WHAT YOU ARE ASKED TO DO — Below is a listing; reproduce each line of it exactly.

SOURCE EXCERPT —

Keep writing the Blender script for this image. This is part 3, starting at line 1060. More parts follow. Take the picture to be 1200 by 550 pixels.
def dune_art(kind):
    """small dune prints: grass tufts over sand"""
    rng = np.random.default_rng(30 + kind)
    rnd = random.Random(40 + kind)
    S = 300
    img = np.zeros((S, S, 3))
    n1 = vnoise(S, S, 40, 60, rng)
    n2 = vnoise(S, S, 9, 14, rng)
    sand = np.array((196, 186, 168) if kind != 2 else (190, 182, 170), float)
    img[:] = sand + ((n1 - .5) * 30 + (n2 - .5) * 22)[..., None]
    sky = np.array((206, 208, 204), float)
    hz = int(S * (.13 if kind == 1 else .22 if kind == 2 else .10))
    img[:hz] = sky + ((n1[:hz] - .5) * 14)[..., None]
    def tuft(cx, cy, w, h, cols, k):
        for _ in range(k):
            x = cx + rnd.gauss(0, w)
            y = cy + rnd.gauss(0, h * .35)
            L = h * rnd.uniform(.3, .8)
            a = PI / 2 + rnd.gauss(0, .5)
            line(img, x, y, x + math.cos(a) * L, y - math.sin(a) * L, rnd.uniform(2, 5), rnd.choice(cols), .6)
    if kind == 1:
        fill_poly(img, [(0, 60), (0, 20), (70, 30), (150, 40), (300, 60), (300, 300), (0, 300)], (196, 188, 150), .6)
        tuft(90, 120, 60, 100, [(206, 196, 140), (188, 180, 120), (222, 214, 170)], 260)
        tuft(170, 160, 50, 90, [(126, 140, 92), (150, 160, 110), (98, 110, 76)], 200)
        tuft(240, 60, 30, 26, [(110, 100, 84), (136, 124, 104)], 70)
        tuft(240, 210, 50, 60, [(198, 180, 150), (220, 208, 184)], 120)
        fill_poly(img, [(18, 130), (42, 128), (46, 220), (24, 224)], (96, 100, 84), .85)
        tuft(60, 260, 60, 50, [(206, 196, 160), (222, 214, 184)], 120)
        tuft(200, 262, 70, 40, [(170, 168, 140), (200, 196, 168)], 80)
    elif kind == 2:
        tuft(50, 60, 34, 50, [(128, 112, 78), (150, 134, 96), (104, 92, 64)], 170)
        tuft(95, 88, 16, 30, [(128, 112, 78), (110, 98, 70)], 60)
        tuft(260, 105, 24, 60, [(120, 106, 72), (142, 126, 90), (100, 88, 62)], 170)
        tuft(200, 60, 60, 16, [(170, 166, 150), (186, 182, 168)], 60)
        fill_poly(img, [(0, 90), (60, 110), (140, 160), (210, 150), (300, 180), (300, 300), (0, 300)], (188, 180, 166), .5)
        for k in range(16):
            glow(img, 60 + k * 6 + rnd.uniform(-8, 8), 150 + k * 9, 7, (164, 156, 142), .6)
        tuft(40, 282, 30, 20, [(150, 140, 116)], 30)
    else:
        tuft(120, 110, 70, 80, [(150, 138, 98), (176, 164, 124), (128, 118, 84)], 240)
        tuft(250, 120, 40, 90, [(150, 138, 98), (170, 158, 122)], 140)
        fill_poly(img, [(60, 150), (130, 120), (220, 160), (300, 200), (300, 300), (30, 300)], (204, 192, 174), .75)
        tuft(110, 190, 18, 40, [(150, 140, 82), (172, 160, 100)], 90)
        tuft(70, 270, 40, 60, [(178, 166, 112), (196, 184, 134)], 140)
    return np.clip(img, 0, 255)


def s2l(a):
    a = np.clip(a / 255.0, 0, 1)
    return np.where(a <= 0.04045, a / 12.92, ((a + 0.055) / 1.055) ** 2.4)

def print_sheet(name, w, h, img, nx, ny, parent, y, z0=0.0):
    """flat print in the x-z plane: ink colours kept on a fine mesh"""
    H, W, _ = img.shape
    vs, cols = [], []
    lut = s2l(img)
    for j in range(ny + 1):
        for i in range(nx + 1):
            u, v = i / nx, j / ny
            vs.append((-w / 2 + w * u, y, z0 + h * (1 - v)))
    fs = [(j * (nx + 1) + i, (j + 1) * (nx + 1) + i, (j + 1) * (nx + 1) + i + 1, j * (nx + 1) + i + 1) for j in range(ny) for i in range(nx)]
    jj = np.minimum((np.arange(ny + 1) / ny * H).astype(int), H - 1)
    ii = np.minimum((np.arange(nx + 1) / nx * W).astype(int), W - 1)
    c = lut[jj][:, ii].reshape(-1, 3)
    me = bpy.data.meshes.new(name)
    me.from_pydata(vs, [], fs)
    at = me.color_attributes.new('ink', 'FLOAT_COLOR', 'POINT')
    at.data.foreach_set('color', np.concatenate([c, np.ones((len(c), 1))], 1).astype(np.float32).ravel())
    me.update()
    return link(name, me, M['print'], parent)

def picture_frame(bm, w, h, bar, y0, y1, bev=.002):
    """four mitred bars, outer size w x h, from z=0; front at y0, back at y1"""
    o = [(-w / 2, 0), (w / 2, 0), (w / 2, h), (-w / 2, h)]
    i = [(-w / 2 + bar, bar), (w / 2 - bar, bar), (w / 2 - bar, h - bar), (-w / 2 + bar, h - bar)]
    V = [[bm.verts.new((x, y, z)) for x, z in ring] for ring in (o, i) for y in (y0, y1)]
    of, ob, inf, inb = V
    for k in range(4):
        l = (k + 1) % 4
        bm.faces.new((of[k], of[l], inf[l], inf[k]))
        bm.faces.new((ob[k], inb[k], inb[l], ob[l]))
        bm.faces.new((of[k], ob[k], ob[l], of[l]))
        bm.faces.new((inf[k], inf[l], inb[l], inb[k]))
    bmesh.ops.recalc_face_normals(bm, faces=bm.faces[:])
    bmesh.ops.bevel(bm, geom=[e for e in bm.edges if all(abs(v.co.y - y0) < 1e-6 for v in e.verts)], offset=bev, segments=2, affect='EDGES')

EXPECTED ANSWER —
Keep writing the Blender script for this image. This is part 3, starting at line 1060. More parts follow. Take the picture to be 1200 by 550 pixels.
def dune_art(kind):
    """small dune prints: grass tufts over sand"""
    rng = np.random.default_rng(30 + kind)
    rnd = random.Random(40 + kind)
    S = 300
    img = np.zeros((S, S, 3))
    n1 = vnoise(S, S, 40, 60, rng)
    n2 = vnoise(S, S, 9, 14, rng)
    sand = np.array((196, 186, 168) if kind != 2 else (190, 182, 170), float)
    img[:] = sand + ((n1 - .5) * 30 + (n2 - .5) * 22)[..., None]
    sky = np.array((206, 208, 204), float)
    hz = int(S * (.13 if kind == 1 else .22 if kind == 2 else .10))
    img[:hz] = sky + ((n1[:hz] - .5) * 14)[..., None]
    def tuft(cx, cy, w, h, cols, k):
        for _ in range(k):
            x = cx + rnd.gauss(0, w)
            y = cy + rnd.gauss(0, h * .35)
            L = h * rnd.uniform(.3, .8)
            a = PI / 2 + rnd.gauss(0, .5)
            line(img, x, y, x + math.cos(a) * L, y - math.sin(a) * L, rnd.uniform(2, 5), rnd.choice(cols), .6)
    if kind == 1:
        fill_poly(img, [(0, 60), (0, 20), (70, 30), (150, 40), (300, 60), (300, 300), (0, 300)], (196, 188, 150), .6)
        tuft(90, 120, 60, 100, [(206, 196, 140), (188, 180, 120), (222, 214, 170)], 260)
        tuft(170, 160, 50, 90, [(126, 140, 92), (150, 160, 110), (98, 110, 76)], 200)
        tuft(240, 60, 30, 26, [(110, 100, 84), (136, 124, 104)], 70)
        tuft(240, 210, 50, 60, [(198, 180, 150), (220, 208, 184)], 120)
        fill_poly(img, [(18, 130), (42, 128), (46, 220), (24, 224)], (96, 100, 84), .85)
        tuft(60, 260, 60, 50, [(206, 196, 160), (222, 214, 184)], 120)
        tuft(200, 262, 70, 40, [(170, 168, 140), (200, 196, 168)], 80)
    elif kind == 2:
        tuft(50, 60, 34, 50, [(128, 112, 78), (150, 134, 96), (104, 92, 64)], 170)
        tuft(95, 88, 16, 30, [(128, 112, 78), (110, 98, 70)], 60)
        tuft(260, 105, 24, 60, [(120, 106, 72), (142, 126, 90), (100, 88, 62)], 170)
        tuft(200, 60, 60, 16, [(170, 166, 150), (186, 182, 168)], 60)
        fill_poly(img, [(0, 90), (60, 110), (140, 160), (210, 150), (300, 180), (300, 300), (0, 300)], (188, 180, 166), .5)
        for k in range(16):
            glow(img, 60 + k * 6 + rnd.uniform(-8, 8), 150 + k * 9, 7, (164, 156, 142), .6)
        tuft(40, 282, 30, 20, [(150, 140, 116)], 30)
    else:
        tuft(120, 110, 70, 80, [(150, 138, 98), (176, 164, 124), (128, 118, 84)], 240)
        tuft(250, 120, 40, 90, [(150, 138, 98), (170, 158, 122)], 140)
        fill_poly(img, [(60, 150), (130, 120), (220, 160), (300, 200), (300, 300), (30, 300)], (204, 192, 174), .75)
        tuft(110, 190, 18, 40, [(150, 140, 82), (172, 160, 100)], 90)
        tuft(70, 270, 40, 60, [(178, 166, 112), (196, 184, 134)], 140)
    return np.clip(img, 0, 255)


def s2l(a):
    a = np.clip(a / 255.0, 0, 1)
    return np.where(a <= 0.04045, a / 12.92, ((a + 0.055) / 1.055) ** 2.4)

def print_sheet(name, w, h, img, nx, ny, parent, y, z0=0.0):
    """flat print in the x-z plane: ink colours kept on a fine mesh"""
    H, W, _ = img.shape
    vs, cols = [], []
    lut = s2l(img)
    for j in range(ny + 1):
        for i in range(nx + 1):
            u, v = i / nx, j / ny
            vs.append((-w / 2 + w * u, y, z0 + h * (1 - v)))
    fs = [(j * (nx + 1) + i, (j + 1) * (nx + 1) + i, (j + 1) * (nx + 1) + i + 1, j * (nx + 1) + i + 1) for j in range(ny) for i in range(nx)]
    jj = np.minimum((np.arange(ny + 1) / ny * H).astype(int), H - 1)
    ii = np.minimum((np.arange(nx + 1) / nx * W).astype(int), W - 1)
    c = lut[jj][:, ii].reshape(-1, 3)
    me = bpy.data.meshes.new(name)
    me.from_pydata(vs, [], fs)
    at = me.color_attributes.new('ink', 'FLOAT_COLOR', 'POINT')
    at.data.foreach_set('color', np.concatenate([c, np.ones((len(c), 1))], 1).astype(np.float32).ravel())
    me.update()
    return link(name, me, M['print'], parent)

def picture_frame(bm, w, h, bar, y0, y1, bev=.002):
    """four mitred bars, outer size w x h, from z=0; front at y0, back at y1"""
    o = [(-w / 2, 0), (w / 2, 0), (w / 2, h), (-w / 2, h)]
    i = [(-w / 2 + bar, bar), (w / 2 - bar, bar), (w / 2 - bar, h - bar), (-w / 2 + bar, h - bar)]
    V = [[bm.verts.new((x, y, z)) for x, z in ring] for ring in (o, i) for y in (y0, y1)]
    of, ob, inf, inb = V
    for k in range(4):
        l = (k + 1) % 4
        bm.faces.new((of[k], of[l], inf[l], inf[k]))
        bm.faces.new((ob[k], inb[k], inb[l], ob[l]))
        bm.faces.new((of[k], ob[k], ob[l], of[l]))
        bm.faces.new((inf[k], inf[l], inb[l], inb[k]))
    bmesh.ops.recalc_face_normals(bm, faces=bm.faces[:])
    bmesh.ops.bevel(bm, geom=[e for e in bm.edges if all(abs(v.co.y - y0) < 1e-6 for v in e.verts)], offset=bev, segments=2, affect='EDGES')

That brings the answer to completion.